Common Pitfalls and Error Messages

Aliases do not expand in scripts. Bash disables alias expansion in non-interactive shells by default. If you put ll in a script, you will get an error.

bash: ll: command not found

This error means the script cannot find a command named ll. Scripts run in a non-interactive mode where aliases are ignored. Use full commands in scripts. Use ls -la instead of ll. If you absolutely must use aliases in a script, add shopt -s expand_aliases at the top, but this is discouraged. It makes scripts harder to read and maintain.

Functions are the correct alternative for reusable logic. Functions accept arguments and work in scripts. Define a function in ~/.bashrc and use it everywhere.

# Define a function that accepts arguments
mylog() {
    journalctl -u "$1" -n 20 --no-pager
    # "$1" captures the first argument passed to the function
    # --no-pager prevents journalctl from waiting for user input
    # This works in scripts and interactive shells
}

Another pitfall is overwriting built-in commands. If you define alias cd='ls', you break directory navigation. Bash allows aliasing built-ins, but it causes confusion. Use unique names for aliases. Avoid names that match standard commands unless you are intentionally shadowing them.

Check for syntax errors in ~/.bashrc. A bad line can prevent the file from loading. Run bash -n ~/.bashrc to check syntax without executing. If the command returns nothing, the syntax is valid. If it prints an error, fix the line before sourcing.

Trust the package manager for system tools. Manual edits to /etc/bashrc drift when packages update. Keep user customizations in ~/.bashrc.
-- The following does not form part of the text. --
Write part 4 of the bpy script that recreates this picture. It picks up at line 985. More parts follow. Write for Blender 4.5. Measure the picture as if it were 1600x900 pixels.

When to Use History, Aliases, or Functions

Use Ctrl+R when you remember a keyword but not the full command structure. Use the up-arrow when you need to repeat the exact previous command with minor edits. Use aliases for simple flag substitutions like alias ll='ls -la'. Use shell functions when you need arguments or logic, such as mylog() { journalctl -u $1; }. Use a script file when the command requires multiple steps or needs to run in a non-interactive environment. Use ~/.bashrc for user-specific shortcuts that should persist across reboots. Use /etc/bashrc only when you are configuring a system-wide default for all users.

Snapshot the system before the upgrade. Future-you will thank you.